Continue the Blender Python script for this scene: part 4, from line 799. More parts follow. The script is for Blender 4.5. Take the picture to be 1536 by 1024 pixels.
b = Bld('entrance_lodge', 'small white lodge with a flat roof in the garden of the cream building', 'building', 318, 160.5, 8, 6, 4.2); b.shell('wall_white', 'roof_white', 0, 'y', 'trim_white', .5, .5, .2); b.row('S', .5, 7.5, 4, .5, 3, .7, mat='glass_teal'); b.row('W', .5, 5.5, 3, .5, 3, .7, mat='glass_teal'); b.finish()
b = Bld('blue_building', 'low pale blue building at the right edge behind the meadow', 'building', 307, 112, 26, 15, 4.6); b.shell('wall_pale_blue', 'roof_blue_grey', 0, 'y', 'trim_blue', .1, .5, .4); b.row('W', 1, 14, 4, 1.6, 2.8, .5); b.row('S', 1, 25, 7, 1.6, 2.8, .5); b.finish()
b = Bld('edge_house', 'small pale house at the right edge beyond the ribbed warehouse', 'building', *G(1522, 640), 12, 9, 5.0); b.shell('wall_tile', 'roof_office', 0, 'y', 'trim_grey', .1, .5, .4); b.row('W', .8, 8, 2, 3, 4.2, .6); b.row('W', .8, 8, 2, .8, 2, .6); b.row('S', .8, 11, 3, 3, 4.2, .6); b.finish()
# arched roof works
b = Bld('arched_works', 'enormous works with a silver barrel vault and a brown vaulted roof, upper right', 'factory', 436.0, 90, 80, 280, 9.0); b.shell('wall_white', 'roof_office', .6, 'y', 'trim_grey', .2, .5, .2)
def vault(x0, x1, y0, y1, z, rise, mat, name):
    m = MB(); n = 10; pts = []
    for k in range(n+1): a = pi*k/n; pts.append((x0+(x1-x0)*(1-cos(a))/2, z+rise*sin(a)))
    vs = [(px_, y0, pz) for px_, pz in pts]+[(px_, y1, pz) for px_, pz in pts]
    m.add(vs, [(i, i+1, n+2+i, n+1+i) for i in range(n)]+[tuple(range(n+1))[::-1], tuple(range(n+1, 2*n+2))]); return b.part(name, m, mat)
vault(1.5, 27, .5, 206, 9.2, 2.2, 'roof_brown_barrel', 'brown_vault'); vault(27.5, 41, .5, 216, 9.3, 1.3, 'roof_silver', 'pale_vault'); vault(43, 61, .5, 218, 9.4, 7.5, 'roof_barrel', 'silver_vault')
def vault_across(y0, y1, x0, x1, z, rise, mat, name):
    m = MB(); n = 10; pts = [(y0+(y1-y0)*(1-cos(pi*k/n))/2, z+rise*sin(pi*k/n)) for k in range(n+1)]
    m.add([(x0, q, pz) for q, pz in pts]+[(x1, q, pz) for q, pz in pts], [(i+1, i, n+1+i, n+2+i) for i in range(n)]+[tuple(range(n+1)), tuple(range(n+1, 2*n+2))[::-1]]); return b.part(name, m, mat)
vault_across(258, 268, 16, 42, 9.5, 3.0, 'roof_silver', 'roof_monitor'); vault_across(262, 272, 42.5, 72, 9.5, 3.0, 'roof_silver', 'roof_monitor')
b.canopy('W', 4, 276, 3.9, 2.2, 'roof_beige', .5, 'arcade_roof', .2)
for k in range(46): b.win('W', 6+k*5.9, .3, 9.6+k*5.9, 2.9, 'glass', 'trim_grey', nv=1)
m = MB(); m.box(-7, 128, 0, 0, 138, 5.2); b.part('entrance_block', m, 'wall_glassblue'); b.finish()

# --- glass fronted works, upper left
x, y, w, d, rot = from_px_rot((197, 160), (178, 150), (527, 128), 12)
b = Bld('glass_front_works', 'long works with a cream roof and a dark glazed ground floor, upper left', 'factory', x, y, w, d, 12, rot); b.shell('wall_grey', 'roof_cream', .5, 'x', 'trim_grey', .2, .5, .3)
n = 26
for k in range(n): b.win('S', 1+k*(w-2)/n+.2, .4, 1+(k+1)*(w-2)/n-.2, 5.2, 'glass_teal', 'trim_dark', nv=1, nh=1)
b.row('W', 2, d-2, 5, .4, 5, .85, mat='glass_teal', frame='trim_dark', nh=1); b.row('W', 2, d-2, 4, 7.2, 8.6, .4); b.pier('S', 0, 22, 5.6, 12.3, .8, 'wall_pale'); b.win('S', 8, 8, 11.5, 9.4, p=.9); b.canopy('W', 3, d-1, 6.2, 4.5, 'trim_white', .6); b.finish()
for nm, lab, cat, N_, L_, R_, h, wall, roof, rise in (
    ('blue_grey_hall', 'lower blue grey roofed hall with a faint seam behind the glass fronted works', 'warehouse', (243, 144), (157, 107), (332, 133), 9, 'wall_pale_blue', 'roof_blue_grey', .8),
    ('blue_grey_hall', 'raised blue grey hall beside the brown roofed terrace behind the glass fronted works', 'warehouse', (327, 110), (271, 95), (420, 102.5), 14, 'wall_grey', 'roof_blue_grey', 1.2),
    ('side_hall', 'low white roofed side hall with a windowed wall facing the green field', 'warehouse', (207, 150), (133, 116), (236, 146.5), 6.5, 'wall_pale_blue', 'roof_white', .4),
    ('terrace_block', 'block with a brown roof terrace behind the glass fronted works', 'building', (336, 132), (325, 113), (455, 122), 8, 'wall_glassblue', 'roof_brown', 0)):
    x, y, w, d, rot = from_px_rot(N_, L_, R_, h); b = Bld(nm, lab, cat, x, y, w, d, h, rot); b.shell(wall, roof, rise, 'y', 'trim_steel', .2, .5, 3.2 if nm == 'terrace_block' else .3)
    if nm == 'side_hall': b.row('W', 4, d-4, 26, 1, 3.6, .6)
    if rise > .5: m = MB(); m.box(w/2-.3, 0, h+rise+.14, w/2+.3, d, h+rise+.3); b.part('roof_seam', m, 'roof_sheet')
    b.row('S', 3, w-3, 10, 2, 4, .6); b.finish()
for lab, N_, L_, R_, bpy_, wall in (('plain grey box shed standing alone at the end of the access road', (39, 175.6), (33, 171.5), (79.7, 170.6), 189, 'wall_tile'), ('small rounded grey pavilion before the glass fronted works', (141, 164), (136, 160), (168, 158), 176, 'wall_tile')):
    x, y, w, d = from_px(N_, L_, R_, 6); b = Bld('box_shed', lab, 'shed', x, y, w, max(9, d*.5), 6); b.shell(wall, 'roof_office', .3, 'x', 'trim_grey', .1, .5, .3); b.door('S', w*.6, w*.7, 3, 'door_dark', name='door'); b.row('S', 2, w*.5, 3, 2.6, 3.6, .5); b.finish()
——
> PROMPT: Reproduce the listing above verbatim, from first line to last.

> CORRECT OUTPUT:
Continue the Blender Python script for this scene: part 4, from line 799. More parts follow. The script is for Blender 4.5. Take the picture to be 1536 by 1024 pixels.
b = Bld('entrance_lodge', 'small white lodge with a flat roof in the garden of the cream building', 'building', 318, 160.5, 8, 6, 4.2); b.shell('wall_white', 'roof_white', 0, 'y', 'trim_white', .5, .5, .2); b.row('S', .5, 7.5, 4, .5, 3, .7, mat='glass_teal'); b.row('W', .5, 5.5, 3, .5, 3, .7, mat='glass_teal'); b.finish()
b = Bld('blue_building', 'low pale blue building at the right edge behind the meadow', 'building', 307, 112, 26, 15, 4.6); b.shell('wall_pale_blue', 'roof_blue_grey', 0, 'y', 'trim_blue', .1, .5, .4); b.row('W', 1, 14, 4, 1.6, 2.8, .5); b.row('S', 1, 25, 7, 1.6, 2.8, .5); b.finish()
b = Bld('edge_house', 'small pale house at the right edge beyond the ribbed warehouse', 'building', *G(1522, 640), 12, 9, 5.0); b.shell('wall_tile', 'roof_office', 0, 'y', 'trim_grey', .1, .5, .4); b.row('W', .8, 8, 2, 3, 4.2, .6); b.row('W', .8, 8, 2, .8, 2, .6); b.row('S', .8, 11, 3, 3, 4.2, .6); b.finish()
# arched roof works
b = Bld('arched_works', 'enormous works with a silver barrel vault and a brown vaulted roof, upper right', 'factory', 436.0, 90, 80, 280, 9.0); b.shell('wall_white', 'roof_office', .6, 'y', 'trim_grey', .2, .5, .2)
def vault(x0, x1, y0, y1, z, rise, mat, name):
    m = MB(); n = 10; pts = []
    for k in range(n+1): a = pi*k/n; pts.append((x0+(x1-x0)*(1-cos(a))/2, z+rise*sin(a)))
    vs = [(px_, y0, pz) for px_, pz in pts]+[(px_, y1, pz) for px_, pz in pts]
    m.add(vs, [(i, i+1, n+2+i, n+1+i) for i in range(n)]+[tuple(range(n+1))[::-1], tuple(range(n+1, 2*n+2))]); return b.part(name, m, mat)
vault(1.5, 27, .5, 206, 9.2, 2.2, 'roof_brown_barrel', 'brown_vault'); vault(27.5, 41, .5, 216, 9.3, 1.3, 'roof_silver', 'pale_vault'); vault(43, 61, .5, 218, 9.4, 7.5, 'roof_barrel', 'silver_vault')
def vault_across(y0, y1, x0, x1, z, rise, mat, name):
    m = MB(); n = 10; pts = [(y0+(y1-y0)*(1-cos(pi*k/n))/2, z+rise*sin(pi*k/n)) for k in range(n+1)]
    m.add([(x0, q, pz) for q, pz in pts]+[(x1, q, pz) for q, pz in pts], [(i+1, i, n+1+i, n+2+i) for i in range(n)]+[tuple(range(n+1)), tuple(range(n+1, 2*n+2))[::-1]]); return b.part(name, m, mat)
vault_across(258, 268, 16, 42, 9.5, 3.0, 'roof_silver', 'roof_monitor'); vault_across(262, 272, 42.5, 72, 9.5, 3.0, 'roof_silver', 'roof_monitor')
b.canopy('W', 4, 276, 3.9, 2.2, 'roof_beige', .5, 'arcade_roof', .2)
for k in range(46): b.win('W', 6+k*5.9, .3, 9.6+k*5.9, 2.9, 'glass', 'trim_grey', nv=1)
m = MB(); m.box(-7, 128, 0, 0, 138, 5.2); b.part('entrance_block', m, 'wall_glassblue'); b.finish()

# --- glass fronted works, upper left
x, y, w, d, rot = from_px_rot((197, 160), (178, 150), (527, 128), 12)
b = Bld('glass_front_works', 'long works with a cream roof and a dark glazed ground floor, upper left', 'factory', x, y, w, d, 12, rot); b.shell('wall_grey', 'roof_cream', .5, 'x', 'trim_grey', .2, .5, .3)
n = 26
for k in range(n): b.win('S', 1+k*(w-2)/n+.2, .4, 1+(k+1)*(w-2)/n-.2, 5.2, 'glass_teal', 'trim_dark', nv=1, nh=1)
b.row('W', 2, d-2, 5, .4, 5, .85, mat='glass_teal', frame='trim_dark', nh=1); b.row('W', 2, d-2, 4, 7.2, 8.6, .4); b.pier('S', 0, 22, 5.6, 12.3, .8, 'wall_pale'); b.win('S', 8, 8, 11.5, 9.4, p=.9); b.canopy('W', 3, d-1, 6.2, 4.5, 'trim_white', .6); b.finish()
for nm, lab, cat, N_, L_, R_, h, wall, roof, rise in (
    ('blue_grey_hall', 'lower blue grey roofed hall with a faint seam behind the glass fronted works', 'warehouse', (243, 144), (157, 107), (332, 133), 9, 'wall_pale_blue', 'roof_blue_grey', .8),
    ('blue_grey_hall', 'raised blue grey hall beside the brown roofed terrace behind the glass fronted works', 'warehouse', (327, 110), (271, 95), (420, 102.5), 14, 'wall_grey', 'roof_blue_grey', 1.2),
    ('side_hall', 'low white roofed side hall with a windowed wall facing the green field', 'warehouse', (207, 150), (133, 116), (236, 146.5), 6.5, 'wall_pale_blue', 'roof_white', .4),
    ('terrace_block', 'block with a brown roof terrace behind the glass fronted works', 'building', (336, 132), (325, 113), (455, 122), 8, 'wall_glassblue', 'roof_brown', 0)):
    x, y, w, d, rot = from_px_rot(N_, L_, R_, h); b = Bld(nm, lab, cat, x, y, w, d, h, rot); b.shell(wall, roof, rise, 'y', 'trim_steel', .2, .5, 3.2 if nm == 'terrace_block' else .3)
    if nm == 'side_hall': b.row('W', 4, d-4, 26, 1, 3.6, .6)
    if rise > .5: m = MB(); m.box(w/2-.3, 0, h+rise+.14, w/2+.3, d, h+rise+.3); b.part('roof_seam', m, 'roof_sheet')
    b.row('S', 3, w-3, 10, 2, 4, .6); b.finish()
for lab, N_, L_, R_, bpy_, wall in (('plain grey box shed standing alone at the end of the access road', (39, 175.6), (33, 171.5), (79.7, 170.6), 189, 'wall_tile'), ('small rounded grey pavilion before the glass fronted works', (141, 164), (136, 160), (168, 158), 176, 'wall_tile')):
    x, y, w, d = from_px(N_, L_, R_, 6); b = Bld('box_shed', lab, 'shed', x, y, w, max(9, d*.5), 6); b.shell(wall, 'roof_office', .3, 'x', 'trim_grey', .1, .5, .3); b.door('S', w*.6, w*.7, 3, 'door_dark', name='door'); b.row('S', 2, w*.5, 3, 2.6, 3.6, .5); b.finish()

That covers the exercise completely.